Third, peacekeeping. We greatly appreciate the courage and dedication shown by UN blue helmets around the world, but these brave men and women are often stretched up to – or beyond- their limits. We must make sure that peacekeepers have the help they need to prevent a fragile peace from breaking down, and we must invest in more effective and efficient peacekeeping that can protect civilians menaced by rebel bands and marauding gangs, whether in Haiti or the eastern DRC.

But UN peacekeepers – even better trained and equipped ones – are not always the right solution when innocents are in peril. Sometimes, an unfolding atrocity is so large or so fast that it can be quelled only by the swift arrival of combat-ready brigades or their equivalent-operating outside the UN chain of command, and not built from scratch as a UN peacekeeping force must be. Only a handful of countries have this capacity at the ready, and even fewer can or will guarantee a response when called upon. Such governments, and regional organizations including NATO and the European Union, must take a hard look at their will and capacity to quickly deploy – either to fill the gap before peacekeepers arrive, reinforce them during a crisis, or to respond in cases where peacekeepers are not the right answer to begin with.

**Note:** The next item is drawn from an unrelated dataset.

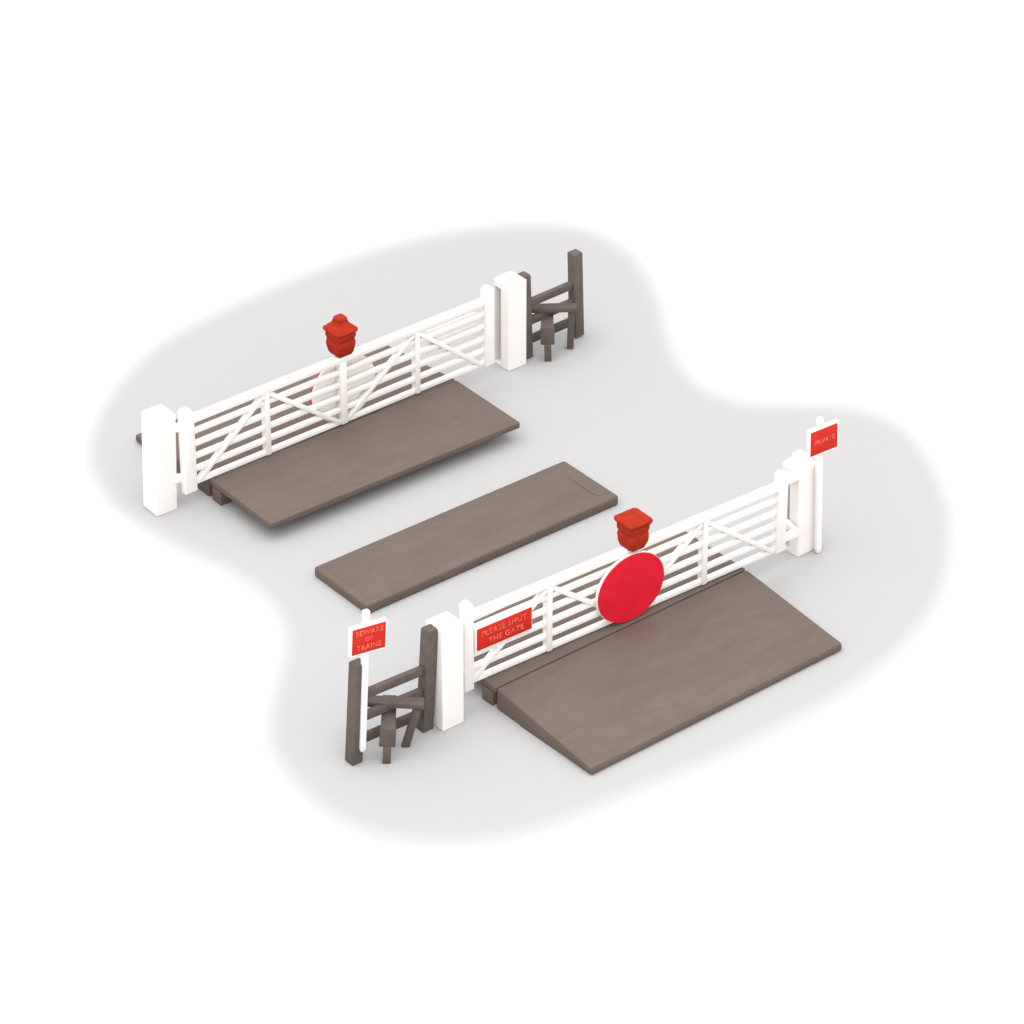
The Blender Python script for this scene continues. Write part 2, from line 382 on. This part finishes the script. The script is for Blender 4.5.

Through our Global Peace Operations Initiative, the United States has helped train and equip tens of thousands of peacekeepers, and we are working to improve peacekeepers’ abilities to protect civilians from the imminent threat of violence.

Fourth, we must put the bite back in sanctions. We have increasingly sophisticated tools to compel states and leaders to abide by international laws and norms. Through the UN, we can freeze individuals’ assets, ban international travel, restrict the flow of luxury goods and arms, and do much more to limit abusers’ abilities to threaten others. But, the Security Council often finds it difficult to overcome member states’ reluctance to wield and fully implement sanctions on behalf of the victims of mass atrocities. I hope to be able to work with my Security Council colleagues to make better, smarter use of sanctions -not only to maintain global order or to halt proliferation but also to save innocent lives at immediate risk. Sanctions can be an effective, if not always a flexible, targeted instrument, and we must seek to strengthen them.

And, finally, peacebuilding. We still have much more to do to foster firm foundations for peace in societies that are trying to leave years of conflict behind them. Just because the killing stops does not mean it won’t start again. The past decade has witnessed major innovations in peacebuilding, including the creation of the UN’s Peacebuilding Commission, but we have much farther to go.  We need more flexible development funds that arrive sooner; early investments in the core capacities of a struggling state; international support for national efforts to reinforce the rule of law, demobilize ex-combatants and reform state security services.  We need lasting support for victims of sexual violence and other human rights abuses; and an insistence that we not assume the job is done until the peace is secure.